The shift was not epic, and the change isn't particularly dramatic.
The site very early on attracted the early adopters that really enjoyed the game aspect of the system, and many of them stuck around. Since that time the site has gathered the other 90% of programmers who know it now as a good place to get quick answers, but aren't all that interested in the game aspect.
If you correctly and quickly answer 20-40 questions a day, you too will be able to get reputation quickly. For instance, falsetru has been around for only 10 months, but during that time answered over 2,500 questions - an average of 8 a day. He's at 66,000+ reputation - all for answering an average of 8 questions each day.
Jon Skeet answered over 15 in the last 24 hours. Anubhava answered nearly 40 in the last 24 hours.
That may seem modest, but consistency is key. Some people like to claim that it was easier to get rep in the past, and that's why old-timers have so much rep, but if you look at any old timer you find that they have thousands and tens of thousands of answers.
Jon Skeet isn't at 600k+ rep because he got most of it early on, he's at that level because he has answered an average of over 25 questions every day for the last five years, and he continues to do so.
There are slower tags to earn rep in, but even there you will find that there is a direct correlation between number of questions answered and reputation, and almost no correlation between being an early user of Stack Overflow and reputation in the absence of a high rate of answers.
You can earn just as much reputation today as a person could in the past.

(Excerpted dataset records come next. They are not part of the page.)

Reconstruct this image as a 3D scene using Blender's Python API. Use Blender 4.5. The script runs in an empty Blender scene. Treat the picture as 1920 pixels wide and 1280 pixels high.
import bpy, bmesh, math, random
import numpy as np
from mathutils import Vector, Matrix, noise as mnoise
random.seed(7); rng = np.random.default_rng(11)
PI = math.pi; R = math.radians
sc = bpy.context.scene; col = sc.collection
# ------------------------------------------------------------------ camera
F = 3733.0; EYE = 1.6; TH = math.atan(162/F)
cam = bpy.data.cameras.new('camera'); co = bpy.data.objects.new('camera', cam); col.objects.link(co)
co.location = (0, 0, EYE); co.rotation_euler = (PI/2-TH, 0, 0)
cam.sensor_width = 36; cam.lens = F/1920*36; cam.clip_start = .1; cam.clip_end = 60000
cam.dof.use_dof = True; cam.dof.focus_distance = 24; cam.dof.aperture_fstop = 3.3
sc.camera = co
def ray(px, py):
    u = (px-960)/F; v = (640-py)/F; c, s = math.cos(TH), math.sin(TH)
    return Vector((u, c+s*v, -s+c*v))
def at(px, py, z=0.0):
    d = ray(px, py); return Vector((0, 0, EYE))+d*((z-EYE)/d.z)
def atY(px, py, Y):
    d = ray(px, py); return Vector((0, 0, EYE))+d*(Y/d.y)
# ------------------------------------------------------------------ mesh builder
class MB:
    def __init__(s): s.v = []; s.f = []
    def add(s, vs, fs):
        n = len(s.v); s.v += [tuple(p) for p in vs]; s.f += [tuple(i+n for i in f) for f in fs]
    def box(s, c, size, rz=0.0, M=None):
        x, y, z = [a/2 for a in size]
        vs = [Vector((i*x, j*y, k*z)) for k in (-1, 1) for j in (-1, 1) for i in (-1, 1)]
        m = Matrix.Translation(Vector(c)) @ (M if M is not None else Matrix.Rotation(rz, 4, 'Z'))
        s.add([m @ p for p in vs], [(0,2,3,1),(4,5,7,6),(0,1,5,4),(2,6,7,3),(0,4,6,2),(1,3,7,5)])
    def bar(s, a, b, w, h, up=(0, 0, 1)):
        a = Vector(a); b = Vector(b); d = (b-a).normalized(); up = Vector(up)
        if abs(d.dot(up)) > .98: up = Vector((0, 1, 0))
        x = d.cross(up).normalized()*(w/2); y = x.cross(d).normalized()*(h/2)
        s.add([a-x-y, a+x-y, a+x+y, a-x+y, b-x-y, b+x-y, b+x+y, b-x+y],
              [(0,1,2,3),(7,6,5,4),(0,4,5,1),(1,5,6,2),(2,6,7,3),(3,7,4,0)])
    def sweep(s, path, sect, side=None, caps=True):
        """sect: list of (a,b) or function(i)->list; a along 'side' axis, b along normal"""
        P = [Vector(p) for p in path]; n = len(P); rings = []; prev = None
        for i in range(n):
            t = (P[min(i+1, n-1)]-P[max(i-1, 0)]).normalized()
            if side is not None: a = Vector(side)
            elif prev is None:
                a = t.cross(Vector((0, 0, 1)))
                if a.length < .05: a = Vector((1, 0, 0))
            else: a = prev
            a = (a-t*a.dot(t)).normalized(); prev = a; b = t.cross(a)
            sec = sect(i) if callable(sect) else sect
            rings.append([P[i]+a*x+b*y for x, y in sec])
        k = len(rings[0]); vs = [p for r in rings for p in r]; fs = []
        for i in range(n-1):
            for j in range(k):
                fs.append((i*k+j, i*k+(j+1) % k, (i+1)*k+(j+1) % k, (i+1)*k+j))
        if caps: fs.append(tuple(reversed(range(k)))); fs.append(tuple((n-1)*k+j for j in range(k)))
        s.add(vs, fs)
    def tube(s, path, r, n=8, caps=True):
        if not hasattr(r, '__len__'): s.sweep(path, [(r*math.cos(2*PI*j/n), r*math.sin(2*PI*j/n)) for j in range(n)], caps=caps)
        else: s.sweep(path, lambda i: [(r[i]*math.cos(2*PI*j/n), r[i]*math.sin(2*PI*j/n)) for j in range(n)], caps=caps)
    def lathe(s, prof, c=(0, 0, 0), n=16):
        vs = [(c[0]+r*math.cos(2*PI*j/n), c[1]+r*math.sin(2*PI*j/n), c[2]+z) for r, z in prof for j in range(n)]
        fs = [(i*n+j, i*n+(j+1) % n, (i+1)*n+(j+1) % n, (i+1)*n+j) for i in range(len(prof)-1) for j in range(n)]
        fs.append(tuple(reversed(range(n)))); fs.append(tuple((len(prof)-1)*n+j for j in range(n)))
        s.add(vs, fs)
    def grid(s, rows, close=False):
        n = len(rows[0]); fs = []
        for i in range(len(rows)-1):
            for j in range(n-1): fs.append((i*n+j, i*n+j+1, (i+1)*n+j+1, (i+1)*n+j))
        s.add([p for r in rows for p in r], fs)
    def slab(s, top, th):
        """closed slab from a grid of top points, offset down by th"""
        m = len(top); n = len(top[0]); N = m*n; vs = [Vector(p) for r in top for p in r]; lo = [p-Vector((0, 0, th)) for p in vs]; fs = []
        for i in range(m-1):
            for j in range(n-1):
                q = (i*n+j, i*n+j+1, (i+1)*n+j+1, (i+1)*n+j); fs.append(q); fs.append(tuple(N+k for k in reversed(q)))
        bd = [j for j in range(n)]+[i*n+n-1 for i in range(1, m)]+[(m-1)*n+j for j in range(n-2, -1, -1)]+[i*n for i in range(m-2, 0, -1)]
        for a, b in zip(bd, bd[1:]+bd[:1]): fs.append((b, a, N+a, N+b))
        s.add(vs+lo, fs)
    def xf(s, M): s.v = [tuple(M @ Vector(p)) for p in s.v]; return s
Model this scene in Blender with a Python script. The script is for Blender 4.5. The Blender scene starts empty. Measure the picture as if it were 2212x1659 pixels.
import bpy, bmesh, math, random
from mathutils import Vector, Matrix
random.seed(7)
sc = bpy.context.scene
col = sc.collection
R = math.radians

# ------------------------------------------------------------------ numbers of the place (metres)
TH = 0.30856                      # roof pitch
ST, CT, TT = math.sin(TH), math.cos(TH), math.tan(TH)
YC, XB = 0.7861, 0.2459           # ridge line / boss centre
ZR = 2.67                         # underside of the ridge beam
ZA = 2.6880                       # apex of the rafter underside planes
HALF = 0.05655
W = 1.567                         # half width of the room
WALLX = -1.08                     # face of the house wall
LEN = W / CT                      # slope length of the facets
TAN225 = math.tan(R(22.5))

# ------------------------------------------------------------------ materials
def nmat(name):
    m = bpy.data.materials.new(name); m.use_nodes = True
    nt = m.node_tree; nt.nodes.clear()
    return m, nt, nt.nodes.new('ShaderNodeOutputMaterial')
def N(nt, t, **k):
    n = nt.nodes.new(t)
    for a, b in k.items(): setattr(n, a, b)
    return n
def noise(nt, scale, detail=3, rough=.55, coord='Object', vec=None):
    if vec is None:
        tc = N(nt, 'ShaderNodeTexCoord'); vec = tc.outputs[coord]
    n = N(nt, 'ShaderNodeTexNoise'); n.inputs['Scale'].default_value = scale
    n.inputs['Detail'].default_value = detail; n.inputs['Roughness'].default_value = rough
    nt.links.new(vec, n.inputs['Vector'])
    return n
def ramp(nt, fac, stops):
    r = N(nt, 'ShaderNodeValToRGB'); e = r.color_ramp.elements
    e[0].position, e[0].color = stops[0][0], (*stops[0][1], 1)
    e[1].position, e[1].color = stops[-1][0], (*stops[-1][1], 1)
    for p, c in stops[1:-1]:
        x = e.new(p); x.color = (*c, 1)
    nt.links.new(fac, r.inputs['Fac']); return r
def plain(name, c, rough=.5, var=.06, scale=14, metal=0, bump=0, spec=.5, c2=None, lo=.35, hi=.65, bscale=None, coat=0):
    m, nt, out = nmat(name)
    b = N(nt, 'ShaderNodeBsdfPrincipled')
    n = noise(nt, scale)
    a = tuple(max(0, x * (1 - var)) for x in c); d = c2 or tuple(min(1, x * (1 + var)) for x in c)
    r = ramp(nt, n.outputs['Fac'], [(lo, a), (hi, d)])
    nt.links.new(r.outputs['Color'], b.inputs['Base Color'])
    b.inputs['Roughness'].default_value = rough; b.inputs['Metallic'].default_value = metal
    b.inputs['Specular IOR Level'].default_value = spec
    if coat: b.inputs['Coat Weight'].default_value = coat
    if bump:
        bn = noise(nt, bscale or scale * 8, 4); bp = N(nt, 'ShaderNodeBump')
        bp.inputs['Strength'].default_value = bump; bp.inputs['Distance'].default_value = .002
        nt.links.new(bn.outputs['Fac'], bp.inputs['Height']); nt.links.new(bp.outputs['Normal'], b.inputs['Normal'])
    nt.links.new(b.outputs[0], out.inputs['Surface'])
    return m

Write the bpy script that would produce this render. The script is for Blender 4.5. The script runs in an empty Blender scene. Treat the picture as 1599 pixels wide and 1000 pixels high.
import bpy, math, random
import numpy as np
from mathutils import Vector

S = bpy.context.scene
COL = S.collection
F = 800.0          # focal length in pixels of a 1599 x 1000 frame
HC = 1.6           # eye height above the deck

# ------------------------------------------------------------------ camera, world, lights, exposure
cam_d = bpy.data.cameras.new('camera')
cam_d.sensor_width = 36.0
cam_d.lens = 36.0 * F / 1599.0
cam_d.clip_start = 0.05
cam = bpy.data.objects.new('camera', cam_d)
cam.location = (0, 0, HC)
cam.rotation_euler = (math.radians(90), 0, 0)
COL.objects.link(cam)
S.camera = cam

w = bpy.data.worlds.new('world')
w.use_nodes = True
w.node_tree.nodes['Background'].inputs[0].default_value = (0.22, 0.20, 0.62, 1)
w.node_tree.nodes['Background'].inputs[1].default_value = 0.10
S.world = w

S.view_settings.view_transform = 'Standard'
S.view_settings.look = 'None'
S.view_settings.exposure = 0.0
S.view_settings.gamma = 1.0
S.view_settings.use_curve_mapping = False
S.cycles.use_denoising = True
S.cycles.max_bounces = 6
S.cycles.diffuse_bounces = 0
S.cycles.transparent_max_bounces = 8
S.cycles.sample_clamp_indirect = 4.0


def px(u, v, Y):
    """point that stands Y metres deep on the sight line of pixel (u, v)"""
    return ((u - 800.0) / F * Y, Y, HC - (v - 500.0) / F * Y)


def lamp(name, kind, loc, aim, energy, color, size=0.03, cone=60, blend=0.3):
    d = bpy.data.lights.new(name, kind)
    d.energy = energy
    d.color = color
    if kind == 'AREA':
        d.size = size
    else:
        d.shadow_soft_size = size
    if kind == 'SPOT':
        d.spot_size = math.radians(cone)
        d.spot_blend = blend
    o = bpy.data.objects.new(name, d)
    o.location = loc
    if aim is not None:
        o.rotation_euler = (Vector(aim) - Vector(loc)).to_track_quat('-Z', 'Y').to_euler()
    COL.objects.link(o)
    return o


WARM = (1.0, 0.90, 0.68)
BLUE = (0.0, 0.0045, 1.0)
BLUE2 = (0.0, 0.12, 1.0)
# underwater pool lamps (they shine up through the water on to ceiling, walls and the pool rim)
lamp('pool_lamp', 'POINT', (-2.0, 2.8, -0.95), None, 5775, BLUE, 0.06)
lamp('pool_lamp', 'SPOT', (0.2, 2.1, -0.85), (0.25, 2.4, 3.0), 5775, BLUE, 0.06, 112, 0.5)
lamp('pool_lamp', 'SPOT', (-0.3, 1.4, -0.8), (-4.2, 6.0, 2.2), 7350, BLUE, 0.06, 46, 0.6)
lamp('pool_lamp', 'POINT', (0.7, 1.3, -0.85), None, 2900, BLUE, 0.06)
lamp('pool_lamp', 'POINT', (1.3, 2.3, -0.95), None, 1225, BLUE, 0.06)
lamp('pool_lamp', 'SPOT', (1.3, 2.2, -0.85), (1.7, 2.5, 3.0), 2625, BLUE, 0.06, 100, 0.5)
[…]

The things that gather reputation most efficiently have changed slightly - questions aren't as profitable as they used to be, for instance.
Providing a large quantity of consistently good answers quickly will always pay off in terms of reputation.
If you want a formula to getting to 20k as quickly as possible, it's this:
- Answer a new question with a correct, well written but complete, short answer.
- Have you hit the reputation cap yet? If no, return to 1.
- Answer 20 more questions before the end of the GMT day.
- When the GMT day is over, return to 1.
You will reach 20k within 3 months, and this was true in the early days, has been true since then, and is still true now. Ignore all the other activities on the site. Don't worry about reviews, address comments minimally but don't invest more time that you could be spending on another answer.
This takes time, assuming you spend 2-3 minutes on each answer, you're dedicating at least 2 hours a day just to answering questions and achieving your goal. It's not cheap or easy, those who have high reputation aren't simply sitting on their hands, eating magical manna, they are working hard, spending hours a day, helping others with their questions.